Task
Your task is to transcribe, without alteration, the lines from the top of the material below through the line bearing "from mathutils import", inclusive.
********************
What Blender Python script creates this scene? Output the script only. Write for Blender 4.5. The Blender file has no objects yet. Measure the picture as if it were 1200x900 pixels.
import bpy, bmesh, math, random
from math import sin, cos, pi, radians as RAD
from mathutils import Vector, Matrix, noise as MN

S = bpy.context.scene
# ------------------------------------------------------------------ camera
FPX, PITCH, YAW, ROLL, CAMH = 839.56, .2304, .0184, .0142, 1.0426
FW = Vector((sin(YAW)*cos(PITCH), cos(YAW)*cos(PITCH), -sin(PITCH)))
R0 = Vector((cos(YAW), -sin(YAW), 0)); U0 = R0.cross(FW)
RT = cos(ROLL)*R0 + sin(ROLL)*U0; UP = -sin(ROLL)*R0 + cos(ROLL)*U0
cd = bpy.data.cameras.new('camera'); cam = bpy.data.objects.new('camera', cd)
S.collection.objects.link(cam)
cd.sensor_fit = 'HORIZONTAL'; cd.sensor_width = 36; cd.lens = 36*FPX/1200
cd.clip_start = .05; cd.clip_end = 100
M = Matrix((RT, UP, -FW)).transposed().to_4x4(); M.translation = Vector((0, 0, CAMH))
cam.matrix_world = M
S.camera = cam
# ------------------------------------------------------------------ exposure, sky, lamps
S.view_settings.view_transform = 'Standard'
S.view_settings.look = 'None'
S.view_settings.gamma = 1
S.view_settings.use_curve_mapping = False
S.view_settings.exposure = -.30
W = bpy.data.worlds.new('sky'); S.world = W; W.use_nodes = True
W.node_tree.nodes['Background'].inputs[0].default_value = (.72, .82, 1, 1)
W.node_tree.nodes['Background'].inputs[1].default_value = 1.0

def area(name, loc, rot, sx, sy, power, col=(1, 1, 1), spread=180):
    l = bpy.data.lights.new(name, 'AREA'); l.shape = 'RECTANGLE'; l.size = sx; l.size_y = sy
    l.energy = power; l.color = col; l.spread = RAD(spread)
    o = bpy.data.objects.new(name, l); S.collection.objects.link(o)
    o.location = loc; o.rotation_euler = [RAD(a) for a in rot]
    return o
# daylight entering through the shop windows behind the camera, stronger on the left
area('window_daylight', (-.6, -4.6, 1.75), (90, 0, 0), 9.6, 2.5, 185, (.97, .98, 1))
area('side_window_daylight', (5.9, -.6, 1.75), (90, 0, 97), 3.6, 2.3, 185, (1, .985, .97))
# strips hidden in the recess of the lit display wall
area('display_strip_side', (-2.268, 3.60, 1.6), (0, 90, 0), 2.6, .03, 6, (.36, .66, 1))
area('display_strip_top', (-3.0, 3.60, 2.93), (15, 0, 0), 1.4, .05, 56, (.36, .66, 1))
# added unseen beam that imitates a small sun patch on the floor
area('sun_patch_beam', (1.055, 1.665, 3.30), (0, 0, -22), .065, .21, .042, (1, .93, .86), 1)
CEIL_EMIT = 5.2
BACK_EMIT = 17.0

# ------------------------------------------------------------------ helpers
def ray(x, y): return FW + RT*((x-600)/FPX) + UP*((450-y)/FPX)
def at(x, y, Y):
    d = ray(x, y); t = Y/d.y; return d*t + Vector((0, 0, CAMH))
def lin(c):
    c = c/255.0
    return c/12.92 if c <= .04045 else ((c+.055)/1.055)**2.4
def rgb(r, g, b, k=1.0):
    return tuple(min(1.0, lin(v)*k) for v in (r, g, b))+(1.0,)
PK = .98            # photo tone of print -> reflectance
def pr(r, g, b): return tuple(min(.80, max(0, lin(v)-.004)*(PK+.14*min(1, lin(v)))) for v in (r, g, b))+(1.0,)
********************
The completed task
What Blender Python script creates this scene? Output the script only. Write for Blender 4.5. The Blender file has no objects yet. Measure the picture as if it were 1200x900 pixels.
import bpy, bmesh, math, random
from math import sin, cos, pi, radians as RAD
from mathutils import Vector, Matrix, noise as MN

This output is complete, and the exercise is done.